Without a doubt, this is one of the most difficult levels I have ever played for any game on the NES — incidentally, I don’t think I have ever finished it. Here is someone who played it through with barely a nick:

Zelda Mural: The Adventure!

May 10, 2015

I have recently finished a small Ode-to-Zelda techno-art project that involved some readily available construction materials like plastic moulding, foam board, and 3/16″ MDF board, as well as some less common parts like custom circuits, Pixel Blocks, and laser cut acrylic pieces. In the end, it took around 4 months to complete the project, but someone else who has access to more free time could complete it much sooner, and by not ordering parts from China on eBay (it usually took 4-5 weeks to arrive). It was very enjoyable and a good learning experience even though the result is not something I would want to sell, due to the lack of polish. Here is a photo of the scene in the game and the finished project:

It’s a representation of the first cave you come across in Nintendo’s pilot Legend of Zelda game. The scene illuminates with the flick of a switch on the left side of the frame. There is a flickering fire effect which is implemented via a couple of small circuits (5V) that are each driven by an Atmel ATTiny13-20PU 8-bit microcontroller and a series of low-power LED strips (12V). Since I wanted to drive the circuit with only one power supply, the project needed a small power regulation circuit to drive both loads.
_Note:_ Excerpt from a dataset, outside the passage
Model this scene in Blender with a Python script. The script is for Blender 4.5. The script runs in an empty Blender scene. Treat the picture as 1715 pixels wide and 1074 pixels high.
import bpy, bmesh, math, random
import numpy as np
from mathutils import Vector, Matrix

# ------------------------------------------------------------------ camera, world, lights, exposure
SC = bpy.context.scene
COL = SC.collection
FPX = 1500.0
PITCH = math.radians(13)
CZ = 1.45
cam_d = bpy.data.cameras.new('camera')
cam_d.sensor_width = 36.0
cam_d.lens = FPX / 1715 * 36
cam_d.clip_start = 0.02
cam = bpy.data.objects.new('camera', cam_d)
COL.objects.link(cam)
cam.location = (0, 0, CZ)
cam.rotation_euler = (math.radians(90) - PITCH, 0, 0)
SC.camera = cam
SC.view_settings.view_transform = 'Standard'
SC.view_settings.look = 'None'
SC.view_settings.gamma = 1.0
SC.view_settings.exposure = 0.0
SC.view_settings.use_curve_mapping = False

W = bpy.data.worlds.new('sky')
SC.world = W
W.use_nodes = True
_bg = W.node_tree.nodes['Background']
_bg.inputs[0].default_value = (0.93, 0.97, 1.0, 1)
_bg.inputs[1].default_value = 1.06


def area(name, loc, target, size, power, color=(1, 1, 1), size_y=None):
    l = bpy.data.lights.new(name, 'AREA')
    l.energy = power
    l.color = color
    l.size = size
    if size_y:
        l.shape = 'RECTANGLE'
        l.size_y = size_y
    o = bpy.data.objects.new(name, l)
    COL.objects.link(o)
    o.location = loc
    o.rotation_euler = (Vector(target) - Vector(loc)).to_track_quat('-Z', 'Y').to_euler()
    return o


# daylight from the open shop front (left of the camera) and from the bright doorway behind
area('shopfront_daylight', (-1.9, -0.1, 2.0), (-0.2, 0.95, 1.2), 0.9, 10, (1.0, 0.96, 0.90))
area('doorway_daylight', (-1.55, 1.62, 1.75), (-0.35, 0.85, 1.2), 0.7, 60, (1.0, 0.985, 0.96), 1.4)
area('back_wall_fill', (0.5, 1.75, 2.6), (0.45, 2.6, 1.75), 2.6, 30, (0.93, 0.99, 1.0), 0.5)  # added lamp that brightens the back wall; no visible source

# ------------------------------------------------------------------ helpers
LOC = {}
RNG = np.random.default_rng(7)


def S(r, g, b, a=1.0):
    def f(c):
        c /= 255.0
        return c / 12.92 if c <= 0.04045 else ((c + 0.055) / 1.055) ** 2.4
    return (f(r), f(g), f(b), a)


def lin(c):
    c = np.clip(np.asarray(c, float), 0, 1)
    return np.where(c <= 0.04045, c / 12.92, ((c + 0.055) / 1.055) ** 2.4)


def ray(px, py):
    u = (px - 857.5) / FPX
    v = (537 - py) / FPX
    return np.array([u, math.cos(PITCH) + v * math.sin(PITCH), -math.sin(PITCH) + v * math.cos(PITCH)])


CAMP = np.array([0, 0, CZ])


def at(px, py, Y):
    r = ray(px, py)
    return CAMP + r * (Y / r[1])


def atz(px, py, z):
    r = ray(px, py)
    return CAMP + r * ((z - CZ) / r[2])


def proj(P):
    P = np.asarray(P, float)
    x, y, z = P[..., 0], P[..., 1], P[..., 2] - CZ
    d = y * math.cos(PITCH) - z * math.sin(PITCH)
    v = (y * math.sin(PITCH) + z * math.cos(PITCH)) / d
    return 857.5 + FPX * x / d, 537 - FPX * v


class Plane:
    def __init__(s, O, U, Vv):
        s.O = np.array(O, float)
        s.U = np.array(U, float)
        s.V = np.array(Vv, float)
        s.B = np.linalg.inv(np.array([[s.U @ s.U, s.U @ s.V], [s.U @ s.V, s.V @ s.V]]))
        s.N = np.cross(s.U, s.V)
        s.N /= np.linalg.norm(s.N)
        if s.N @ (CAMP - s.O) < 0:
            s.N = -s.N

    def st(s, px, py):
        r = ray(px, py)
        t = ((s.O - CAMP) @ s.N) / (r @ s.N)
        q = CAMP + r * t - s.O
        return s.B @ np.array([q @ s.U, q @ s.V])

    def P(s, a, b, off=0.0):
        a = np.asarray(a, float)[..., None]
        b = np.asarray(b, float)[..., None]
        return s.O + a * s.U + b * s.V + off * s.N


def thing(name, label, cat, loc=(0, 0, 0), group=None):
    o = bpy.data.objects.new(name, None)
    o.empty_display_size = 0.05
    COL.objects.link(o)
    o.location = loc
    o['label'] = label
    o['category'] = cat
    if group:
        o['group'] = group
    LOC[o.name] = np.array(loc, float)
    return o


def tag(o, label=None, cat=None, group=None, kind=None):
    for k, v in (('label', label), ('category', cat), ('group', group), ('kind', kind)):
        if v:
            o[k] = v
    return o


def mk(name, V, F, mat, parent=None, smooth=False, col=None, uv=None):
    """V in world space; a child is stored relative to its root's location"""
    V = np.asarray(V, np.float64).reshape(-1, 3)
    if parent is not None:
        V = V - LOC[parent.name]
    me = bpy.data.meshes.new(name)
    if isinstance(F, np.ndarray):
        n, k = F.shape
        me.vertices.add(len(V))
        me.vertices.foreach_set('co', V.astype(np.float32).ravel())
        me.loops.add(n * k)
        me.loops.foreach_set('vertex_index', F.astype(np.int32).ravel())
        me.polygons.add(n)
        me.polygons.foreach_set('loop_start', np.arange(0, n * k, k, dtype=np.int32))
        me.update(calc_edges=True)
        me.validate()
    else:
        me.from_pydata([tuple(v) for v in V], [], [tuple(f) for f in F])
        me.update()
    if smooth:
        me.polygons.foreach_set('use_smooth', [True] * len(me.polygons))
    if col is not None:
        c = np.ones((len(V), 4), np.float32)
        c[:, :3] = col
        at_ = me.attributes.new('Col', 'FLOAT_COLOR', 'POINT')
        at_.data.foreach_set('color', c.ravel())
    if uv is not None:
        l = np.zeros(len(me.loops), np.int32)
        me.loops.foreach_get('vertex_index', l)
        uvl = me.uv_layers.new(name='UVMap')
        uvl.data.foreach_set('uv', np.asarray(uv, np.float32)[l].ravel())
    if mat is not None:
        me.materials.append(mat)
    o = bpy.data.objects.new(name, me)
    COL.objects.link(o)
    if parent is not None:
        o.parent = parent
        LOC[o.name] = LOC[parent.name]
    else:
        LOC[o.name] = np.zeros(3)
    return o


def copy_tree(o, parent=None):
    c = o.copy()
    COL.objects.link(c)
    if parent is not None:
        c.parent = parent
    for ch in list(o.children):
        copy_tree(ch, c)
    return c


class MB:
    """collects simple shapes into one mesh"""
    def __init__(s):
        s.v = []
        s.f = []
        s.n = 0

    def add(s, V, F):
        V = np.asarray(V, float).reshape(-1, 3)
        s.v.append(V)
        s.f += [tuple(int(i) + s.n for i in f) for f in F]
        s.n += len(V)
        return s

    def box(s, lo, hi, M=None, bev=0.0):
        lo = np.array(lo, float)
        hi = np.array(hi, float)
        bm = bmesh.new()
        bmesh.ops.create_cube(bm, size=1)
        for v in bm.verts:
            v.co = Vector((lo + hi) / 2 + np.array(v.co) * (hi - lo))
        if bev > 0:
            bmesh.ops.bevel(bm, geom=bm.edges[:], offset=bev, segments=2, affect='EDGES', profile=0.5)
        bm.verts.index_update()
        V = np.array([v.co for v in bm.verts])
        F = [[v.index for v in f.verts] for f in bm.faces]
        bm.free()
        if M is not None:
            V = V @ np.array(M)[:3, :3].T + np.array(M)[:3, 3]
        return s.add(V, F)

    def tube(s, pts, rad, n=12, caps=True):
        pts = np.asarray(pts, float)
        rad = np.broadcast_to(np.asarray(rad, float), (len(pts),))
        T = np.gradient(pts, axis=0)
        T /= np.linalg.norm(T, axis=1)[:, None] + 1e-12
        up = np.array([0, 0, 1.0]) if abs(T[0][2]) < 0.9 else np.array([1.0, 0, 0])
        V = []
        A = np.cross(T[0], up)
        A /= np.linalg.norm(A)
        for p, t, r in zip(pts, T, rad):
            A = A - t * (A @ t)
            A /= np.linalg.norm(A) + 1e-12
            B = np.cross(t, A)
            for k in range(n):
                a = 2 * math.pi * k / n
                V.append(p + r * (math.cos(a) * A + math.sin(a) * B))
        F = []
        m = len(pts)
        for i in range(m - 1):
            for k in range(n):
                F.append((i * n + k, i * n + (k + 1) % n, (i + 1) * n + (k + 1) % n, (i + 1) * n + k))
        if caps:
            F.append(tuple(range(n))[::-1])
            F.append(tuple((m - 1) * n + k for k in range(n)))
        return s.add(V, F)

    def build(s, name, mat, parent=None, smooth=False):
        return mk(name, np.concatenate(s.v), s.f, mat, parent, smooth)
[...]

Programming the flickering fire effect using the Atmel microcontroller can be tricky because it lacks a floating point unit and only has 1 KB of program space. This means that you can’t use decimal calculations lest the compiler pull in routines for floating point emulation, which result in a program too large to fit in the microcontroller. The solution was to employ a fancy sounding algorithm called a Linear Congruential Generator, which essentially provides the required randomness via a calculation that makes clever use of prime numbers. Early computers used this technique to achieve pseudo-random number generation at low computational cost.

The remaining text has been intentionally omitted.